É uma visão muito diferente da que o senhor tinha há 40 anos, quando militava no Partidão?

LACERDA: Quando houve o golpe militar, muitos se rebelaram, e eu me incorporei à resistência. Mas nunca fui um marxista de carteirinha. Era um jovem que não gostava de injustiça, nem da ditadura. Nunca fui dogmático nesse sentido.

Se o senhor não for eleito, tendo o apoio do presidente (Lula é mostrado na TV em uma foto), do governador e do prefeito entre os mais populares do país, sua derrota terá um peso maior...

LACERDA: Será difícil perder; só se cometermos um erro catastrófico.

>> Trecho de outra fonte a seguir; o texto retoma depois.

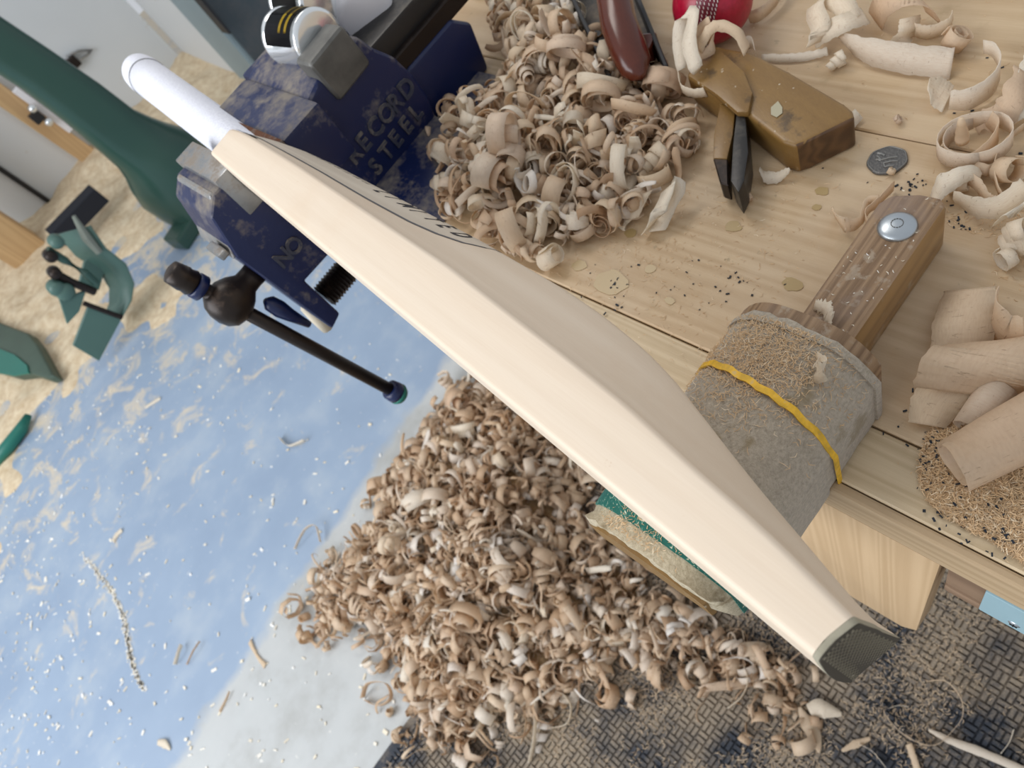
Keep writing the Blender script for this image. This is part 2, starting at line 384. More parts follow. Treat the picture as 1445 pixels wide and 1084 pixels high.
# ================================================================== WORKBENCH
bench = empty('workbench', (.6, .5, 0), 'pale pine workbench with a planked top strewn with shavings and a thick front edge', 'workbench')
YB0, YB1 = -.55, 1.02
def plank(x0, x1, mat_, z1=BENCH, th=.045, nm='plank'):
    return obj(nm, add_box(NB(), ((x0 + x1) / 2, (YB0 + YB1) / 2, z1 - th / 2), (x1 - x0 - .0006, YB1 - YB0, th), bev=.0012, seg=1), mat_, bench)
plank(.1392, .1805, M['bench_strip'], BENCH - .0015)
plank(.181, .400, M['bench']); plank(.4005, .62, M['bench']); plank(.6205, .84, M['bench']); plank(.8405, 1.05, M['bench'])
obj('front_lip', add_box(NB(), (.1352, (YB0 + YB1) / 2, .8795), (.0074, YB1 - YB0, .036), bev=.002), M['bench_face'], bench)
obj('front_rail', add_box(NB(), (.195, (YB0 + YB1) / 2, .80), (.03, YB1 - YB0, .10), bev=.002), M['brown_rail'], bench)
obj('under_rail', add_box(NB(), (.149, (YB0 + .038) / 2, .8395), (.029, .038 - YB0, .044), bev=.002), M['brown_rail'], bench)
obj('under_rail', add_box(NB(), (.150, (YB0 + .038) / 2, .811), (.034, .038 - YB0, .013), bev=.003), M['brown_rail'], bench)
for (lx, ly) in ((.24, -.45), (.24, .93), (.95, -.45), (.95, .93)):
    obj('leg', add_box(NB(), (lx, ly, .43), (.07, .07, .85), bev=.003), M['pine_vert'], bench)
obj('lower_rail', add_box(NB(), (.235, (YB0 + YB1) / 2, .66), (.028, YB1 - YB0, .05), bev=.003), M['brown_rail'], bench)
# short pine board hanging under the edge
pb = empty('pine_board', (.115, .12, .77), 'short honey pine board with upright grain fixed below the bench edge behind the bat toe', 'board')
poly = [Vector((.1317, .0415, .861)), Vector((.1317, .050, .632)), Vector((.1317, .062, .612)), Vector((.1317, .22, .60)), Vector((.1317, .22, .861))]
smooth_by_angle(obj('board', add_prism(NB(), poly, (.024, 0, 0), .0015), M['pine_vert'], pb))
# bracket
br = empty('bracket', (.133, -.05, .81), 'pale blue painted metal bracket plate with a screw under the bench edge', 'bracket')
obj('plate', add_box(NB(), (.1325, -.0565, .8365), (.0026, .145, .047), bev=.0012), M['blue_plate'], br)
p = at_x(1431, 881, .1313)
scr = obj('screw', add_lathe(NB(), p + Vector((.001, 0, 0)), (-1, 0, 0), [(0, .0036), (.001, .0035), (.0018, .0024), (.0021, .001)], 16), M['zinc'], br, True)
bm = NB(); add_box(bm, p + Vector((-.0013, 0, 0)), (.0006, .0042, .0007)); add_box(bm, p + Vector((-.0013, 0, 0)), (.0006, .0007, .0042)); obj('screw_slot', bm, M['black'], scr)

# ================================================================== BAT
A = Vector((.0237, .0392, 1.08)); U_ = Vector((.1073, .9942, 0)); W_ = Vector((.0867, -.0093, -.9962)); T_ = Vector((.9904, -.1069, .0872))
def bp(s, w_, t_): return A + U_ * s + W_ * w_ + T_ * t_
EDGE = [(-.003, .0185), (0, .0195), (.03, .0245), (.05, .0268), (.078, .0292), (.1035, .0322), (.121, .034), (.161, .0358), (.2715, .0392), (.373, .0375), (.4646, .0362), (.56, .033), (.5765, .0315), (.604, .0275)]
RID = [(-.011, .022), (0, .0245), (.0286, .0324), (.0645, .0416), (.0878, .0483), (.1114, .0555), (.1388, .0637), (.1632, .0686), (.1978, .0722), (.2334, .0735), (.2441, .0733), (.3224, .0712), (.433, .0648), (.511, .0604), (.56, .056), (.604, .050)]
HALF = .054
def back_t(s, w_):
    e, r = interp(EDGE, s), interp(RID, s)
    e0_ = e
    q = max(0, min(1, 1 - abs(w_ - HALF) / HALF))
    f = .55 * q + .45 * q * q * (3 - 2 * q)
    if q > .9: f -= (q - .9) ** 2 * 1.2
    tt = e + (r - e) * f / .988
    if s < .10 and w_ > HALF:
        k = (1 - max(0, s) / .10) ** .7; x = (w_ - HALF) / HALF; tt = tt * (1 - k) + (r + (.0300 - r) * x) * k
    return tt
SHO = .600
def sect(s, k=1.0, shrink=0.0):
    e = interp(EDGE, s); pts = []
    r = .0032
    def half(s): return HALF
    # shoulders: width narrows towards the handle
    wn = 0.0
    if s > .555: wn = .024 * ((s - .555) / (SHO - .555)) ** 1.5 * 0 
    # top edge with rounded corners
    for a in range(5): th = a / 4 * PI / 2; pts.append((r - r * math.sin(th), r - r * math.cos(th)))        # from face to edge
    pts = [(r - r * math.sin(a / 4 * PI / 2), r - r * math.cos(a / 4 * PI / 2)) for a in range(5)]
    for q in (.25, .5, .75): pts.append((0, r + (e - 2 * r) * q))
    pts += [(r - r * math.cos(a / 4 * PI / 2), e - r + r * math.sin(a / 4 * PI / 2)) for a in range(5)]
    n = 22
    for a in range(1, n): 
        w_ = r + (2 * HALF - 2 * r) * a / n; pts.append((w_, back_t(s, w_)))
    e = back_t(s, 2 * HALF)
    pts += [(2 * HALF - r + r * math.sin(a / 4 * PI / 2), e - r + r * math.cos(a / 4 * PI / 2)) for a in range(5)]
    for q in (.75, .5, .25): pts.append((2 * HALF, r + (e - 2 * r) * q))
    pts += [(2 * HALF - r + r * math.cos(a / 4 * PI / 2), r - r * math.sin(a / 4 * PI / 2)) for a in range(5)]
    for a in range(1, 10):
        w_ = 2 * HALF - r - (2 * HALF - 2 * r) * a / 10; pts.append((w_, -.0025 * math.sin(PI * a / 10)))
    sl = .20 * max(0, 1 - max(0, s) / .02)
    return [bp(s - sl * max(0, t_ - .008), HALF + (w_ - HALF) * k, t_) for (w_, t_) in pts]
bat = empty('cricket_bat', bp(.25, .108, .02), 'pale willow cricket bat clamped on edge with a white grip, resting over the felt support', 'cricket bat')
stn = [.0015, .006] + [0.015 + i * .011 for i in range(50)]
rings = [sect(s) for s in stn]
for (ds, k) in ((.574, 1), (.584, 1), (.592, .985), (.598, .95), (.603, .88), (.606, .80)): rings.append(sect(ds, k))
# the shoulder end drops back to the handle
bm = add_loft(NB(), rings)
bmesh.ops.recalc_face_normals(bm, faces=bm.faces)
smooth_by_angle(obj('blade', bm, M['willow'], bat), 50)
# rubber toe guard
bm = add_loft(NB(), [sect(.0014), sect(.0002), sect(-.0008, .992)]); bmesh.ops.recalc_face_normals(bm, faces=bm.faces)
toe = smooth_by_angle(obj('toe_guard', bm, M['rubber_lip'], bat), 50)
rg = sect(-.0012, .985); cen = sum(rg, Vector()) / len(rg); rg = [cen + (p - cen) * .99 for p in rg]
bm = add_loft(NB(), [[p + U_ * .0008 for p in rg], rg]); bmesh.ops.recalc_face_normals(bm, faces=bm.faces)
obj('sole', bm, M['rubber'], toe)
bm = NB(); n = 0
for a in range(26):
    w_ = .0035 + a * .0040
    tmax = back_t(0, w_) - .0022; tt = .0022 + (a % 2) * .0011
    while tt < tmax:
        fast_box(bm, bp(-.0016, w_, tt) - U_ * max(0, tt - .008) * .20, (.0012, .0006, .0013), rot=Matrix((T_, U_, -W_)).transposed()); tt += .0022
tag(obj('stipple', bm, m_plain('rubber_stipple', (.19, .165, .115), .6), toe), kind='stuff')
# handle with grip
def ring(s, rw, rt, w0=HALF, t0=.022, n=28): return [bp(s, w0 + rw * math.cos(2 * PI * k / n), t0 + rt * math.sin(2 * PI * k / n)) for k in range(n)]
T0 = [(.5, .026), (.6, .0245), (1.1, .022)]
def hr(s, r, q=1.0): return ring(s, r, r * q, HALF, interp(T0, s))
bm = add_loft(NB(), [hr(.50, .017), hr(.60, .0185), hr(.64, .0205), hr(.70, .0215), hr(.80, .0222), hr(.90, .0228), hr(.975, .0235)])
obj('grip', bm, M['grip'], bat, True)
bm = add_loft(NB(), [hr(.9755, .0225), hr(.977, .0238), hr(.995, .0240), hr(1.012, .0228), hr(1.022, .018), hr(1.026, .009)])
obj('grip_end', bm, M['grip'], bat, True)
bm = add_loft(NB(), [hr(.9735, .0236), hr(.974, .0241), hr(.9756, .0241), hr(.976, .0236)]); obj('end_ring', bm, M['print_grey'], bat, True)
# black tape where the shoulders meet the grip
bm = NB(); add_loft(bm, [hr(.596, .0212), hr(.604, .0222), hr(.622, .0222), hr(.628, .0212)]); obj('shoulder_tape', bm, M['print_black'], bat, True)
# printed label on the back: border line, pale ground, letters
def on_back(s, w_, off=.00025): return bp(s, w_, back_t(s, w_) + off)
LINE = [(.598, .009), (.56, .011), (.52, .0135), (.46, .016), (.40, .018), (.35, .0215), (.325, .026), (.308, .033), (.299, .043), (.2965, .054)]
def strip(path, wd, off, up=True):
    bm = NB(); prev = None
    for k, (s, w_) in enumerate(path):
        a = bm.verts.new(on_back(s, w_ - wd / 2, off)); b = bm.verts.new(on_back(s, w_ + wd / 2, off))
        if prev: bm.faces.new((prev[0], prev[1], b, a))
        prev = (a, b)
    return bm
fine = []
for (a, b) in zip(LINE, LINE[1:]):
    for k in range(6): q = k / 6; fine.append((a[0] + (b[0] - a[0]) * q, a[1] + (b[1] - a[1]) * q))
fine.append(LINE[-1])
bm = NB(); prev = None
for (s, w_) in fine:
    row = [bm.verts.new(on_back(s, w_ + (HALF * 2 - 2 * w_) * k / 16, .00012)) for k in range(17)]
    if prev:
        for k in range(16): bm.faces.new((prev[k], prev[k + 1], row[k + 1], row[k]))
    prev = row
lab = obj('back_label', bm, M['label_pale'], bat, True)
bm = strip(fine, .0021, .0004); bm2 = strip([(s, 2 * HALF - w_) for s, w_ in fine], .0021, .0004)
me_ = bpy.data.meshes.new('tmp'); bm2.to_mesh(me_); bm.from_mesh(me_); bm2.free()
obj('label_border', bm, M['print_grey'], lab, True)
bm = NB(); prev = None
for (s, w0, w1) in ((.60, .004, .010), (.585, .004, .011), (.57, .004, .0095), (.555, .004, .006)):
    a = bm.verts.new(on_back(s, w0, .0003)); b = bm.verts.new(on_back(s, w1, .0003))
    if prev: bm.faces.new((prev[0], prev[1], b, a))
    prev = (a, b)
obj('shoulder_print', bm, M['print_black'], bat)
def back_text(txt, s0, base, size, step):
    bm = NB(); s = s0
    for ch in txt:
        if ch != ' ':
            tb = text_mesh(ch, size)
            for v in tb.verts: v.co = on_back(s - v.co.x * .8, base + v.co.y, .0005)
            me = bpy.data.meshes.new('t'); tb.to_mesh(me); tb.free(); bm.from_mesh(me)
        s -= step
    return bm
obj('lettering', back_text('LIMITED', .428, .036, .018, .0165), M['print_black'], lab)
bm = NB(); s = .545
for k in range(7):
    for q in range(2):
        a = [on_back(s - .002 * q - .0035 * q, .041 + .001 * (k % 2), .0005), on_back(s - .002 * q - .0035 * q - .0016, .041, .0005), on_back(s - .002 * q - .0035 * q - .0026, .053, .0005), on_back(s - .002 * q - .0035 * q - .001, .053, .0005)]
        bm.faces.new([bm.verts.new(p) for p in a])
    s -= .0150
obj('faint_lettering', bm, M['print_black'], lab)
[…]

Mas só as urnas, no dia 5, para responder. As perspectivas são boas, a gente trabalha para ganhar. Todos nós corremos riscos na vida, já corri muitos, mas a campanha está bem estruturada e a população apóia. Isso deverá se refletir no voto. Estou de coração leve.

"Será difícil perder. Só se houver um erro catastrófico"

Candidato de Aécio e Pimentel lidera as pesquisas eleitorais em Belo Horizonte, embora poucos eleitores saibam o seu nome

Ele parece meio desconfortável na campanha eleitoral, apesar (ou por isso mesmo) de ser o candidato das duas maiores autoridades políticas de Belo Horizonte, o prefeito Fernando Pimentel (PT), e de Minas, o governador Aécio Neves (PSDB). Não é para menos: Márcio Lacerda é um empresário que não tem mais empresas, o candidato que declarou o maior patrimônio em todas as capitais, está filiado há pouco mais de um ano a um partido (PSB) e disputa sua primeira eleição. Mesmo assim, já lidera nas pesquisas. Nove entre dez motoristas de táxi de Belo Horizonte, por exemplo, dizem achar que quem ganhará a eleição lá é "o candidato do Aécio e do Pimentel", mas na hora de dizer o nome dele... A imagem do empresário que chegou a ser citado no escândalo do mensalão como assessor do hoje deputado Ciro Gomes - e foi absolvido - é quebrada, na TV, com a lembrança de que, ao vender suas empresas, doou parte aos empregados. Isso é destacado na biografia de Lacerda, assim como a união de Aécio e Pimentel em torno dele. Diz que seu objetivo é dar continuidade a projetos de desenvolvimento da capital, "sem ideologia". E afirma: "Será difícil perder. Só se cometermos um erro catastrófico".